Иван Долгово-Сабуров, по желанию своего крестного отца, был моряком и, дослужившись до чина лейтенанта, находился на лучшем счету у своего начальства и, как человек богатый и хорошей фамилии, привлек особенное на себя внимание своего начальника контр-адмирала N., который задумал женить его на своей дочери. Но так как Иван Степанович, побывав на родине, объявил ему о своей помолвке в Саратове с девицей Поповой, то, озлобленный начальник не только изменил к нему свои отношения, но и решился совсем погубить его.

Он подговорил ружейного охотника из матросов, который всегда приносил дичь своим начальникам, выпросить фунт пороха у заведовавшего пороховым складом лейтенанта Долгово-Сабурова. Матрос исполнил это, и когда он с этим порохом выходил из склада, то был задержан заранее подосланными для этого людьми, и Долгово-Сабуров по военному суду был разжалован в рядовые.

Бедная мать, итак уже убитая горем от потеря двух сыновей, поражена была параличом от этого нового несчастья, и потому одна из ее сестер, Мария, отправилась в Петербург к вдовствующей императрице Mapии Фёдоровне, чрез которую не только выхлопотала возвращение чинов Ивану Степановичу, но и изъявление особенной к нему царской милости при переводе его в Петербургскую флотилию, где он был вскоре произведен в капитан-лейтенанты.

Положение Ивана Долгово-Сабурова в столице было очень завидное, так как, среди высокопоставленных лиц, он встретил многих сослуживцев своего отца, но дальнейшей служебной карьеры ему сделать не пришлось, так как родители пожелали, чтобы он оставил службу и вернулся на родину, где он в женился на одной из красивейших и богатых невест, Настасье Александровне Поповой. Но судьбе Ивану Степановичу снова не повезло. Не прошло в четырех лет со времени женитьбы, как в Саратов прибыл для расквартирования гусарский полк, в котором находился ротмистр граф Бобринский (?).

Блестящий гусар пленил Настасью Александровну, и та, бросив мужа и продав свое имение, бежала с ним за границу. После этого Иван Степанович Долгово-Сабуров прожил недолго и умер в холеру 1830 года, завещая, как бездетный, свою фамилию и свое состояние, только что родившемуся тогда, единственному сыну родной его сестры Анны Степановны Шомпулевой, т. е. мне. Но так как, в тот же холерный год, умер скоропостижно и мой отец, то матери, женщине постигнутой таким ужасным горем, было не до столичных хлопот, и она, но праву наследия, воспользовалась лишь только уцелевшим состоянием брата и своих родителей. Вскоре затем скончались и старики Долгово-Сабуровы, а оставшаяся в девицах их последняя дочь Евпрахия Степановна приняла пострижение в Пензенском монастыре, где, состоя казначеем, была убита лошадьми во время ее поездки в городе Пензе.

Виктор Антонович Шомпулев
Виктор Антонович Шомпулев

Почти тридцать лет спустя после рассказанных мною событий, в конце пятидесятых годов в Саратов явился из Архангельской губернии иеромонах Амфилохий со сбором на перестройку своей монастырской церкви и попал ко мне в дом, где по старинному обычаю всегда оказывалось таким странникам гостеприимство. Разговорившись с ним, я неожиданно узнал дальнейшую судьбу бежавшей за границу с графом Бобринским Настасьи Александровны Долгово-Сабуровой.

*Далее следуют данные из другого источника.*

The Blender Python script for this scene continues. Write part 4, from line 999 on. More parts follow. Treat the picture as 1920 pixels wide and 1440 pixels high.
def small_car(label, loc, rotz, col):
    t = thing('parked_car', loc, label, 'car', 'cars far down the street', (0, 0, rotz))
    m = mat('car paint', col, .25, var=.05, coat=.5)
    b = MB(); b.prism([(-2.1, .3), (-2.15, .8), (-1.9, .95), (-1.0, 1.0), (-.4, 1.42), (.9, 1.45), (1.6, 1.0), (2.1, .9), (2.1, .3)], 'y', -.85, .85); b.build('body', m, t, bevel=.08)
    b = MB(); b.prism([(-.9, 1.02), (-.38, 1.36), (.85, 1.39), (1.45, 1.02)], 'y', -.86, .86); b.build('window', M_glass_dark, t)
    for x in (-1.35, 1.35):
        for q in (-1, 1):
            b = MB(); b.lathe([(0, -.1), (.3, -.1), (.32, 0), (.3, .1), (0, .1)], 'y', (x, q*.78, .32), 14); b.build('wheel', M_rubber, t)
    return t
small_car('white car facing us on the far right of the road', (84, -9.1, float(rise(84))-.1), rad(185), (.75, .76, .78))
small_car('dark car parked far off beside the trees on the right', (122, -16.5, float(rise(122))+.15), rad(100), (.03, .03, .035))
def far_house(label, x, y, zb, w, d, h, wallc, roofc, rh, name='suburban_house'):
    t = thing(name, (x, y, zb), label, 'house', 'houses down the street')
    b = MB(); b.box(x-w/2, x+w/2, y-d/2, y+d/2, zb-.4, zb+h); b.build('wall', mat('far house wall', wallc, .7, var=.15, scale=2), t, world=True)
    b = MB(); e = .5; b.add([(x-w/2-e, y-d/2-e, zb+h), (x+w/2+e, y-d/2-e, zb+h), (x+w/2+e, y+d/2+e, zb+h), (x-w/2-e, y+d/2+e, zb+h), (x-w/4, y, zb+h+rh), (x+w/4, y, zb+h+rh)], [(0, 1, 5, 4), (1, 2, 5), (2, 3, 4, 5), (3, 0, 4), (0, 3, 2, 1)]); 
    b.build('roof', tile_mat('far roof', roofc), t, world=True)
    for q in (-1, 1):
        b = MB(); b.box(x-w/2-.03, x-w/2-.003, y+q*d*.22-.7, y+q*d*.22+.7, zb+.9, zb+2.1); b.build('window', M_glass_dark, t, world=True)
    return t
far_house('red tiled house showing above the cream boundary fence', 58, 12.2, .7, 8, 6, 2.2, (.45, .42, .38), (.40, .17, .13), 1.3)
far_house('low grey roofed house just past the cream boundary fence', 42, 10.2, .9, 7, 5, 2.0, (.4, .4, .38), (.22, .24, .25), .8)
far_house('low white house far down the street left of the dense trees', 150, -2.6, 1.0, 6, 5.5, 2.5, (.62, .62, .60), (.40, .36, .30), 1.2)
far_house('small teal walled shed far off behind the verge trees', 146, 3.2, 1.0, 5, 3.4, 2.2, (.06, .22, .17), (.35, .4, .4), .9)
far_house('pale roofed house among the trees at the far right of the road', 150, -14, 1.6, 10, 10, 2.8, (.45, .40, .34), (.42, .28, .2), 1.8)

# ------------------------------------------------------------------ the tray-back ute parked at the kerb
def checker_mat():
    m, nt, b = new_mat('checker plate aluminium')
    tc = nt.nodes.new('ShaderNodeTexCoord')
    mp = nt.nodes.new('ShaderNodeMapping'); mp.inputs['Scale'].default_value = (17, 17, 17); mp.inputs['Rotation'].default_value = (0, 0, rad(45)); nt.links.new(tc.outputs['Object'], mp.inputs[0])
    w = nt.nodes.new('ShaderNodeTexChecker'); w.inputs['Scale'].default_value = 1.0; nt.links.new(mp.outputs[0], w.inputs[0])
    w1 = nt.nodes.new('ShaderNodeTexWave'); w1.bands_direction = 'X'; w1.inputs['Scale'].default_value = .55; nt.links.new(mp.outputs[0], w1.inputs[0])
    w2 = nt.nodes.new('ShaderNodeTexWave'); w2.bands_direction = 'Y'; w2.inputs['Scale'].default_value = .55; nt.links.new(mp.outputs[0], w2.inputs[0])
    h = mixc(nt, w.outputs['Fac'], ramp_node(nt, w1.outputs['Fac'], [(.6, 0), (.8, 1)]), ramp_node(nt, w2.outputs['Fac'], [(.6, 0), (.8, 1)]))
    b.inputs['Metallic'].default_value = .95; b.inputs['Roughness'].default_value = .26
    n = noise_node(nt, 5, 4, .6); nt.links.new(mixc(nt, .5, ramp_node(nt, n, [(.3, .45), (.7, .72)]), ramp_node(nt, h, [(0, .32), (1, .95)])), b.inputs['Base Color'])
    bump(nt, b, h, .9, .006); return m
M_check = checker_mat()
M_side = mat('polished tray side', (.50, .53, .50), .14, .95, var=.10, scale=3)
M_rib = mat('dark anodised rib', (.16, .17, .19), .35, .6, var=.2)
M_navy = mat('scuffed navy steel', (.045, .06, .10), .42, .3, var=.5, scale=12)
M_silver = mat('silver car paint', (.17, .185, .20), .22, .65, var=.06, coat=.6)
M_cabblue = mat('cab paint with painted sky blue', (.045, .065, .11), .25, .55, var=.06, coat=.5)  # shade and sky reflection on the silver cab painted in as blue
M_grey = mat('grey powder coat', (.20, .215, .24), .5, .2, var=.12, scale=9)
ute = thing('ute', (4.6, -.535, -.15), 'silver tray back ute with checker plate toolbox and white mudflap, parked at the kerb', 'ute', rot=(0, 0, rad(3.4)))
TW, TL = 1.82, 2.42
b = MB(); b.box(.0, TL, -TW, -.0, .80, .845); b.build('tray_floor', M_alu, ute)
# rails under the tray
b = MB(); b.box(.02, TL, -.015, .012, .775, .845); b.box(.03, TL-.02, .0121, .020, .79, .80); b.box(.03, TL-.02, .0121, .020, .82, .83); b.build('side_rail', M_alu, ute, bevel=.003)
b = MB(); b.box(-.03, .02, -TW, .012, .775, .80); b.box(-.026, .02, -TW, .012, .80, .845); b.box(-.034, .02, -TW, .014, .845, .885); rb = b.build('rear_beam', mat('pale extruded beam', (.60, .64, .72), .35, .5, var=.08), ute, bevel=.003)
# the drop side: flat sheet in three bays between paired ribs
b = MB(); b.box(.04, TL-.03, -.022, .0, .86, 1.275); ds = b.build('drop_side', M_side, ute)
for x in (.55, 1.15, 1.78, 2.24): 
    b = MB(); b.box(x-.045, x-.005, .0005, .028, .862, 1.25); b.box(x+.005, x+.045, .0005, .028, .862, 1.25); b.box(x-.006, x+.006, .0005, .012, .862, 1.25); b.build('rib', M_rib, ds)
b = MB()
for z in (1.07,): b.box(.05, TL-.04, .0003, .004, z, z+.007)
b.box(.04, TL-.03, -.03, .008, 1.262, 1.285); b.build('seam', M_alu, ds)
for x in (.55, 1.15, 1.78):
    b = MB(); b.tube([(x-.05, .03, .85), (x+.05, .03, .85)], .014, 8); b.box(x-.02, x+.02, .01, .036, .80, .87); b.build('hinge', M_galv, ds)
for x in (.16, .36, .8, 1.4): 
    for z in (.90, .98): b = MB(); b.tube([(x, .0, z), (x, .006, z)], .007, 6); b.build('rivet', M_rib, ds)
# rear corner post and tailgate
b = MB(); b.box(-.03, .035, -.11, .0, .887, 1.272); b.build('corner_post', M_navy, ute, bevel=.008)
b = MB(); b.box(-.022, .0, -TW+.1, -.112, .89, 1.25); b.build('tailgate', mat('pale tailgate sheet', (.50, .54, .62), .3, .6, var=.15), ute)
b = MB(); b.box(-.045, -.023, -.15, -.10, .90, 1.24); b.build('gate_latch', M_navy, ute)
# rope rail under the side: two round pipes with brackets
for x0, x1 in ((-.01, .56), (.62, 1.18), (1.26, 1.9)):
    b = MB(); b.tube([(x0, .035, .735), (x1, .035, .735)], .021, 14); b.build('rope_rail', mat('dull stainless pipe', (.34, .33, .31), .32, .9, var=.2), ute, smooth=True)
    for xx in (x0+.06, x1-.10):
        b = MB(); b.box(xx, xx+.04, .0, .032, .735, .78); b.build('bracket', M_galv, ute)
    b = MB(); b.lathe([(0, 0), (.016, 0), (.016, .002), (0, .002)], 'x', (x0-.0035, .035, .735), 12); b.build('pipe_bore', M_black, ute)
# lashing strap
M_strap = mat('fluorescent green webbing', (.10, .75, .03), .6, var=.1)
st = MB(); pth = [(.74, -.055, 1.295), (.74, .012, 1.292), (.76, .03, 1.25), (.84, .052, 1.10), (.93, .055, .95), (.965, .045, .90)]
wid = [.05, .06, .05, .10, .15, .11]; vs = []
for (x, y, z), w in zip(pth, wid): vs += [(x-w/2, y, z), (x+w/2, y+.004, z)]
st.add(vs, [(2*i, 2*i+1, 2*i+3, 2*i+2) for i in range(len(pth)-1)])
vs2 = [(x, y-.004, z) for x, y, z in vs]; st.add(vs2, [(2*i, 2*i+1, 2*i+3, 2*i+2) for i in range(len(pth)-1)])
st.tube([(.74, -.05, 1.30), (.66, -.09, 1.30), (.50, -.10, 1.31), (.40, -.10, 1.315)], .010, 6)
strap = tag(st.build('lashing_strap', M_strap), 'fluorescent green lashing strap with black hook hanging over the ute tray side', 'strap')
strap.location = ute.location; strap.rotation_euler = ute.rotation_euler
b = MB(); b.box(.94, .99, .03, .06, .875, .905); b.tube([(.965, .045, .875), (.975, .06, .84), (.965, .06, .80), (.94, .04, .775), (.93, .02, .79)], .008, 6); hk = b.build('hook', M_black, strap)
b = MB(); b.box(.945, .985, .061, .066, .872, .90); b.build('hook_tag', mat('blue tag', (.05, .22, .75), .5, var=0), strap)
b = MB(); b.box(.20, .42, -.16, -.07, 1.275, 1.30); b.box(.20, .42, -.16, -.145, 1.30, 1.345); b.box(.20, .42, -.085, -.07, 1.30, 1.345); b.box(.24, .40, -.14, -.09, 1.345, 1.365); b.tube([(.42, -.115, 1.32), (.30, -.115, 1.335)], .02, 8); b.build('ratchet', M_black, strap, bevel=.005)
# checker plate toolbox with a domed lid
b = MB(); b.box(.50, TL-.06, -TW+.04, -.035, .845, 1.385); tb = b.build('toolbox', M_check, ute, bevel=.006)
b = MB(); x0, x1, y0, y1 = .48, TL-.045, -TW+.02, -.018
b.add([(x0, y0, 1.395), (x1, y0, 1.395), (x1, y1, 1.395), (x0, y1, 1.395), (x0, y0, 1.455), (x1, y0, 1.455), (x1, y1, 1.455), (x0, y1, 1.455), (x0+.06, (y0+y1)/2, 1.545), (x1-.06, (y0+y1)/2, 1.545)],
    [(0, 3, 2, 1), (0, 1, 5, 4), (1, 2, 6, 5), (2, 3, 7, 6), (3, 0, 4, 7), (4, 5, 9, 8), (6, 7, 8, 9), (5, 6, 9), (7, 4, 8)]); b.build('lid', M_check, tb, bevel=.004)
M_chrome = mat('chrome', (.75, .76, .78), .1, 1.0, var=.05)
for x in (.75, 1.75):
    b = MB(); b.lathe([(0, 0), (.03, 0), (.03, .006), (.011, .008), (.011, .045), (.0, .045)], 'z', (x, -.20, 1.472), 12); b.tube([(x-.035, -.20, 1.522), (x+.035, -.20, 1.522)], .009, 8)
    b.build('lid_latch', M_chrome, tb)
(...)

Иеромонах Амфилохий, как оказалось, был ранее камердинером графа Бобринского и сообщил мне, что уже десять лет назад граф скончался за границей, почему он, Амфилохий, и горничная Настасьи Александровны, до обещаний, ежели Бог приведет их вернуться в Россию, поступили в монастыри; о том же, где находится Настасья Александровна он, согласно ее желанию, долго умалчивал и лишь после усиленных просьб моей матери, сказал, что она пострижена в Пензенском монастыре. По собранным сведениям, Настасья Александровна, быв в полном пострижении, вела там отшельническую жизнь, где и скончалась.

При этом, считаю не лишним добавить, что одна из дочерей Федора Артамоновича Быкова, моя двоюродная бабка, Марья Федоровна, в память чудесного избавления ее матери от руки Пугачева, выстроила в своем имении, в деревне Студенке, прекраснейшую часовню с небольшим иконостасом и бассейном внутри, в которой ежегодно, с особой торжественностью, служилась панихида по убитым Пугачевым ее братьям.

Умирая в 1847 году, Марья Федоровна завещала, в память того избавления, отпустить крестьян этой деревни на волю, со всей землей, что и было исполнено ее душеприказчицей, моей матерью, хотя она и состояла ближайшей наследницей к этому родовому имению. Это обстоятельство в то время немало наделало хлопот, так как подобные распоряжения помещиков были очень редки и к ним относились с некоторой подозрительностью.